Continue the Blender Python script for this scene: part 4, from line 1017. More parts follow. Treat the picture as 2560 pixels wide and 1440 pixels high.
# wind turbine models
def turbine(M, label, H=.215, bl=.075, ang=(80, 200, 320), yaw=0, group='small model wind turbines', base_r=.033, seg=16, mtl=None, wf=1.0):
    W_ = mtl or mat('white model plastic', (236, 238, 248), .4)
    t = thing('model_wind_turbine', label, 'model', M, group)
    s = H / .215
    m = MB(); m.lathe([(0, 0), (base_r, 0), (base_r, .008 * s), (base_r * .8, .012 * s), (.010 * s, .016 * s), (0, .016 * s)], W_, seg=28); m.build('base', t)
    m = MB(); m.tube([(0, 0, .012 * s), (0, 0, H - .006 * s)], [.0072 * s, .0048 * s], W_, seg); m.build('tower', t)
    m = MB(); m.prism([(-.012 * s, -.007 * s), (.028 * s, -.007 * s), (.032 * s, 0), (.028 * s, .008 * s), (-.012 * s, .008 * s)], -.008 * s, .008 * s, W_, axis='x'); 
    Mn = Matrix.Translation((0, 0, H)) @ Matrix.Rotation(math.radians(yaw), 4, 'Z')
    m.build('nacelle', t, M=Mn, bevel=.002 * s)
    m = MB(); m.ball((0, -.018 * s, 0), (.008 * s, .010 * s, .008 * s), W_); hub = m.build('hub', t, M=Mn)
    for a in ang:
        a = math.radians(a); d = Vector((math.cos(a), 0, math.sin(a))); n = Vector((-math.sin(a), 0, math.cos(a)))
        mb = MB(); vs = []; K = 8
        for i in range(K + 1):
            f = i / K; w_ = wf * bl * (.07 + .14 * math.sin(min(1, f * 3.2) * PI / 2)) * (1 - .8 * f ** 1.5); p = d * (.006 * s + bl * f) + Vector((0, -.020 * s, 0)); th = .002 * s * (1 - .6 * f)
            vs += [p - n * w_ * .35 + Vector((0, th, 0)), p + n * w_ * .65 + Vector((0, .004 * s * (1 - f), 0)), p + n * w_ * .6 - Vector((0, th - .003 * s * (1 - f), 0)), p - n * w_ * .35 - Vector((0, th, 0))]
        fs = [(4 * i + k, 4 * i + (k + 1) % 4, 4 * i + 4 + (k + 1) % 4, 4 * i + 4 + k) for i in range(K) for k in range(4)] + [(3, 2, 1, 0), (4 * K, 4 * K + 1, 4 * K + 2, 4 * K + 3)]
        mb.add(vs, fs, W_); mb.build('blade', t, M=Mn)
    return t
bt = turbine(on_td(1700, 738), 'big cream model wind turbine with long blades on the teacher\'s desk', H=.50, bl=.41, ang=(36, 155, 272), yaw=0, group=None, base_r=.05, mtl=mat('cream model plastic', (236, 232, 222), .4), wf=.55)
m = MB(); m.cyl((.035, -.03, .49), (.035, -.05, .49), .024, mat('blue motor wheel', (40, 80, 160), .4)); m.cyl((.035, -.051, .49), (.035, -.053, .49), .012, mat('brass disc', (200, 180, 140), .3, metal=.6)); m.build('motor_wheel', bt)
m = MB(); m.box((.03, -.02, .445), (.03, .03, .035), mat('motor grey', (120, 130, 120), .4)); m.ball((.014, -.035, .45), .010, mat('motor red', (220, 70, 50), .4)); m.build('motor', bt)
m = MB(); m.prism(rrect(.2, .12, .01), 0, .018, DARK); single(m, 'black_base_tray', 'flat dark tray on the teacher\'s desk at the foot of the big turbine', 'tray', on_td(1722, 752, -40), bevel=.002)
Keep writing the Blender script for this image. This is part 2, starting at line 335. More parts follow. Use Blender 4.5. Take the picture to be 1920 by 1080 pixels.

┄┄┄┄┄┄

**TASK DIRECTIONS**
Restate each of the entries above verbatim.

**PROBLEM SOLUTION**
Continue the Blender Python script for this scene: part 4, from line 1017. More parts follow. Treat the picture as 2560 pixels wide and 1440 pixels high.
# wind turbine models
def turbine(M, label, H=.215, bl=.075, ang=(80, 200, 320), yaw=0, group='small model wind turbines', base_r=.033, seg=16, mtl=None, wf=1.0):
    W_ = mtl or mat('white model plastic', (236, 238, 248), .4)
    t = thing('model_wind_turbine', label, 'model', M, group)
    s = H / .215
    m = MB(); m.lathe([(0, 0), (base_r, 0), (base_r, .008 * s), (base_r * .8, .012 * s), (.010 * s, .016 * s), (0, .016 * s)], W_, seg=28); m.build('base', t)
    m = MB(); m.tube([(0, 0, .012 * s), (0, 0, H - .006 * s)], [.0072 * s, .0048 * s], W_, seg); m.build('tower', t)
    m = MB(); m.prism([(-.012 * s, -.007 * s), (.028 * s, -.007 * s), (.032 * s, 0), (.028 * s, .008 * s), (-.012 * s, .008 * s)], -.008 * s, .008 * s, W_, axis='x'); 
    Mn = Matrix.Translation((0, 0, H)) @ Matrix.Rotation(math.radians(yaw), 4, 'Z')
    m.build('nacelle', t, M=Mn, bevel=.002 * s)
    m = MB(); m.ball((0, -.018 * s, 0), (.008 * s, .010 * s, .008 * s), W_); hub = m.build('hub', t, M=Mn)
    for a in ang:
        a = math.radians(a); d = Vector((math.cos(a), 0, math.sin(a))); n = Vector((-math.sin(a), 0, math.cos(a)))
        mb = MB(); vs = []; K = 8
        for i in range(K + 1):
            f = i / K; w_ = wf * bl * (.07 + .14 * math.sin(min(1, f * 3.2) * PI / 2)) * (1 - .8 * f ** 1.5); p = d * (.006 * s + bl * f) + Vector((0, -.020 * s, 0)); th = .002 * s * (1 - .6 * f)
            vs += [p - n * w_ * .35 + Vector((0, th, 0)), p + n * w_ * .65 + Vector((0, .004 * s * (1 - f), 0)), p + n * w_ * .6 - Vector((0, th - .003 * s * (1 - f), 0)), p - n * w_ * .35 - Vector((0, th, 0))]
        fs = [(4 * i + k, 4 * i + (k + 1) % 4, 4 * i + 4 + (k + 1) % 4, 4 * i + 4 + k) for i in range(K) for k in range(4)] + [(3, 2, 1, 0), (4 * K, 4 * K + 1, 4 * K + 2, 4 * K + 3)]
        mb.add(vs, fs, W_); mb.build('blade', t, M=Mn)
    return t
bt = turbine(on_td(1700, 738), 'big cream model wind turbine with long blades on the teacher\'s desk', H=.50, bl=.41, ang=(36, 155, 272), yaw=0, group=None, base_r=.05, mtl=mat('cream model plastic', (236, 232, 222), .4), wf=.55)
m = MB(); m.cyl((.035, -.03, .49), (.035, -.05, .49), .024, mat('blue motor wheel', (40, 80, 160), .4)); m.cyl((.035, -.051, .49), (.035, -.053, .49), .012, mat('brass disc', (200, 180, 140), .3, metal=.6)); m.build('motor_wheel', bt)
m = MB(); m.box((.03, -.02, .445), (.03, .03, .035), mat('motor grey', (120, 130, 120), .4)); m.ball((.014, -.035, .45), .010, mat('motor red', (220, 70, 50), .4)); m.build('motor', bt)
m = MB(); m.prism(rrect(.2, .12, .01), 0, .018, DARK); single(m, 'black_base_tray', 'flat dark tray on the teacher\'s desk at the foot of the big turbine', 'tray', on_td(1722, 752, -40), bevel=.002)
Keep writing the Blender script for this image. This is part 2, starting at line 335. More parts follow. Use Blender 4.5. Take the picture to be 1920 by 1080 pixels.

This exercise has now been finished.